==== Dataset extract ====

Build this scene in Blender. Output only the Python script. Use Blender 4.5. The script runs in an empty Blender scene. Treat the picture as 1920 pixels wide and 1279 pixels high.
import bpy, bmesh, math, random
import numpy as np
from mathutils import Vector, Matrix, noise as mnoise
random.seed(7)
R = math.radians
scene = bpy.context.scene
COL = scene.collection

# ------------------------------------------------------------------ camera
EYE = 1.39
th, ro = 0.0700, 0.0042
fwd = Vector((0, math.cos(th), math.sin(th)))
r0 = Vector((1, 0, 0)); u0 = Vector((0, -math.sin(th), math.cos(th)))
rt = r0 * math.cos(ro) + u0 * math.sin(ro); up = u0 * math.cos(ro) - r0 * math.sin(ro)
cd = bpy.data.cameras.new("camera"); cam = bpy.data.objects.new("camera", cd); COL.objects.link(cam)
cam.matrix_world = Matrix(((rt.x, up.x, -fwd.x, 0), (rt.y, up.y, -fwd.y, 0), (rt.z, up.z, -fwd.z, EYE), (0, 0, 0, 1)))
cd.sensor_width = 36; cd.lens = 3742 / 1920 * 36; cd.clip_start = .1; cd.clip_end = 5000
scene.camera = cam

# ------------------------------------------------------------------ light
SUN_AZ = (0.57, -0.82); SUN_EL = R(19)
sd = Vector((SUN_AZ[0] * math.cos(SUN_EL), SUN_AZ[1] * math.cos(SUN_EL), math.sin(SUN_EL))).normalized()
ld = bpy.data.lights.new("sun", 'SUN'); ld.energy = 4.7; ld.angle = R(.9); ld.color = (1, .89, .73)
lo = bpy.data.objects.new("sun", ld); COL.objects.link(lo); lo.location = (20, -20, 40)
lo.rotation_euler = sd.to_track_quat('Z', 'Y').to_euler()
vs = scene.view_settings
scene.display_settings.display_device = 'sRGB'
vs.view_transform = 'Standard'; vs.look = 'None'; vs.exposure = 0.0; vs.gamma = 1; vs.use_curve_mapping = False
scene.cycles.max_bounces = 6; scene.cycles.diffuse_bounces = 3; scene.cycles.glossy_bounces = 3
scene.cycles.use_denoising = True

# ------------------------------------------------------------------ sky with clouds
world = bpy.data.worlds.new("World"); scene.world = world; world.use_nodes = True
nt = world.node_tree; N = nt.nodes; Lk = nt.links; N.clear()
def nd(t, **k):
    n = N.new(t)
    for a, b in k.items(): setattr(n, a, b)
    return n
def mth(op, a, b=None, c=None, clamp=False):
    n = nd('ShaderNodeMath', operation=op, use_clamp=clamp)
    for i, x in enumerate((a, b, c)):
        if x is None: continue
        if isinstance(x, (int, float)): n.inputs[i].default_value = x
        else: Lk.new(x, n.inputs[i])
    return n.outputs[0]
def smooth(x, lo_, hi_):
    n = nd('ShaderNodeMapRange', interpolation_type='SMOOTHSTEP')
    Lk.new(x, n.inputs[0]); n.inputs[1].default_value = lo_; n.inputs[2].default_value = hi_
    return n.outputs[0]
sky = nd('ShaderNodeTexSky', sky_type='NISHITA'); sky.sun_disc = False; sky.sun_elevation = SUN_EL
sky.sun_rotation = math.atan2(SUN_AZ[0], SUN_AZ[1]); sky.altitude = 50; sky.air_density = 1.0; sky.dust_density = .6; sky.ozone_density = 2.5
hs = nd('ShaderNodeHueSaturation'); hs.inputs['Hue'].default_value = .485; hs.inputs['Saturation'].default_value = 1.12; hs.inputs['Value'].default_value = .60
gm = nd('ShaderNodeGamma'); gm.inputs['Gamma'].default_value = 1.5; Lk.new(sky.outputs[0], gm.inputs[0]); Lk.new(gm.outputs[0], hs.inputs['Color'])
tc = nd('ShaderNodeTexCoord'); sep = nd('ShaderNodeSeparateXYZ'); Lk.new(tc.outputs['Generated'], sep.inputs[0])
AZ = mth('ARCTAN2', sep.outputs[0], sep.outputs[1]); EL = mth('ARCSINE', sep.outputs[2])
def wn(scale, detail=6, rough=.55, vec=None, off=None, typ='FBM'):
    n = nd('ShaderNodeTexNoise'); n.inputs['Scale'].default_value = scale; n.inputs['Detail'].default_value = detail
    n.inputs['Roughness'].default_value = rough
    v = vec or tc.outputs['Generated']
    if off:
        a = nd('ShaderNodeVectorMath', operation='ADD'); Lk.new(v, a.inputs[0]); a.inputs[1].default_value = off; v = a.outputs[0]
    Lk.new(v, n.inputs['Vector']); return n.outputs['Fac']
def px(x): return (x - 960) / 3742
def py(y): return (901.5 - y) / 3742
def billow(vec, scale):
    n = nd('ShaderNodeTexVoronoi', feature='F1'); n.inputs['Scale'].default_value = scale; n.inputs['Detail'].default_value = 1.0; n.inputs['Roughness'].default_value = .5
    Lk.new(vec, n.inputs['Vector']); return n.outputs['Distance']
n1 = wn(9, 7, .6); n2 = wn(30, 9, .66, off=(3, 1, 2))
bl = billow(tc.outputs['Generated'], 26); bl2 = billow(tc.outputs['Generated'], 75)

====

• Instructions for the task
From the listing above, reproduce all the lines exactly.

• Full answer
Build this scene in Blender. Output only the Python script. Use Blender 4.5. The script runs in an empty Blender scene. Treat the picture as 1920 pixels wide and 1279 pixels high.
import bpy, bmesh, math, random
import numpy as np
from mathutils import Vector, Matrix, noise as mnoise
random.seed(7)
R = math.radians
scene = bpy.context.scene
COL = scene.collection

# ------------------------------------------------------------------ camera
EYE = 1.39
th, ro = 0.0700, 0.0042
fwd = Vector((0, math.cos(th), math.sin(th)))
r0 = Vector((1, 0, 0)); u0 = Vector((0, -math.sin(th), math.cos(th)))
rt = r0 * math.cos(ro) + u0 * math.sin(ro); up = u0 * math.cos(ro) - r0 * math.sin(ro)
cd = bpy.data.cameras.new("camera"); cam = bpy.data.objects.new("camera", cd); COL.objects.link(cam)
cam.matrix_world = Matrix(((rt.x, up.x, -fwd.x, 0), (rt.y, up.y, -fwd.y, 0), (rt.z, up.z, -fwd.z, EYE), (0, 0, 0, 1)))
cd.sensor_width = 36; cd.lens = 3742 / 1920 * 36; cd.clip_start = .1; cd.clip_end = 5000
scene.camera = cam

# ------------------------------------------------------------------ light
SUN_AZ = (0.57, -0.82); SUN_EL = R(19)
sd = Vector((SUN_AZ[0] * math.cos(SUN_EL), SUN_AZ[1] * math.cos(SUN_EL), math.sin(SUN_EL))).normalized()
ld = bpy.data.lights.new("sun", 'SUN'); ld.energy = 4.7; ld.angle = R(.9); ld.color = (1, .89, .73)
lo = bpy.data.objects.new("sun", ld); COL.objects.link(lo); lo.location = (20, -20, 40)
lo.rotation_euler = sd.to_track_quat('Z', 'Y').to_euler()
vs = scene.view_settings
scene.display_settings.display_device = 'sRGB'
vs.view_transform = 'Standard'; vs.look = 'None'; vs.exposure = 0.0; vs.gamma = 1; vs.use_curve_mapping = False
scene.cycles.max_bounces = 6; scene.cycles.diffuse_bounces = 3; scene.cycles.glossy_bounces = 3
scene.cycles.use_denoising = True

# ------------------------------------------------------------------ sky with clouds
world = bpy.data.worlds.new("World"); scene.world = world; world.use_nodes = True
nt = world.node_tree; N = nt.nodes; Lk = nt.links; N.clear()
def nd(t, **k):
    n = N.new(t)
    for a, b in k.items(): setattr(n, a, b)
    return n
def mth(op, a, b=None, c=None, clamp=False):
    n = nd('ShaderNodeMath', operation=op, use_clamp=clamp)
    for i, x in enumerate((a, b, c)):
        if x is None: continue
        if isinstance(x, (int, float)): n.inputs[i].default_value = x
        else: Lk.new(x, n.inputs[i])
    return n.outputs[0]
def smooth(x, lo_, hi_):
    n = nd('ShaderNodeMapRange', interpolation_type='SMOOTHSTEP')
    Lk.new(x, n.inputs[0]); n.inputs[1].default_value = lo_; n.inputs[2].default_value = hi_
    return n.outputs[0]
sky = nd('ShaderNodeTexSky', sky_type='NISHITA'); sky.sun_disc = False; sky.sun_elevation = SUN_EL
sky.sun_rotation = math.atan2(SUN_AZ[0], SUN_AZ[1]); sky.altitude = 50; sky.air_density = 1.0; sky.dust_density = .6; sky.ozone_density = 2.5
hs = nd('ShaderNodeHueSaturation'); hs.inputs['Hue'].default_value = .485; hs.inputs['Saturation'].default_value = 1.12; hs.inputs['Value'].default_value = .60
gm = nd('ShaderNodeGamma'); gm.inputs['Gamma'].default_value = 1.5; Lk.new(sky.outputs[0], gm.inputs[0]); Lk.new(gm.outputs[0], hs.inputs['Color'])
tc = nd('ShaderNodeTexCoord'); sep = nd('ShaderNodeSeparateXYZ'); Lk.new(tc.outputs['Generated'], sep.inputs[0])
AZ = mth('ARCTAN2', sep.outputs[0], sep.outputs[1]); EL = mth('ARCSINE', sep.outputs[2])
def wn(scale, detail=6, rough=.55, vec=None, off=None, typ='FBM'):
    n = nd('ShaderNodeTexNoise'); n.inputs['Scale'].default_value = scale; n.inputs['Detail'].default_value = detail
    n.inputs['Roughness'].default_value = rough
    v = vec or tc.outputs['Generated']
    if off:
        a = nd('ShaderNodeVectorMath', operation='ADD'); Lk.new(v, a.inputs[0]); a.inputs[1].default_value = off; v = a.outputs[0]
    Lk.new(v, n.inputs['Vector']); return n.outputs['Fac']
def px(x): return (x - 960) / 3742
def py(y): return (901.5 - y) / 3742
def billow(vec, scale):
    n = nd('ShaderNodeTexVoronoi', feature='F1'); n.inputs['Scale'].default_value = scale; n.inputs['Detail'].default_value = 1.0; n.inputs['Roughness'].default_value = .5
    Lk.new(vec, n.inputs['Vector']); return n.outputs['Distance']
n1 = wn(9, 7, .6); n2 = wn(30, 9, .66, off=(3, 1, 2))
bl = billow(tc.outputs['Generated'], 26); bl2 = billow(tc.outputs['Generated'], 75)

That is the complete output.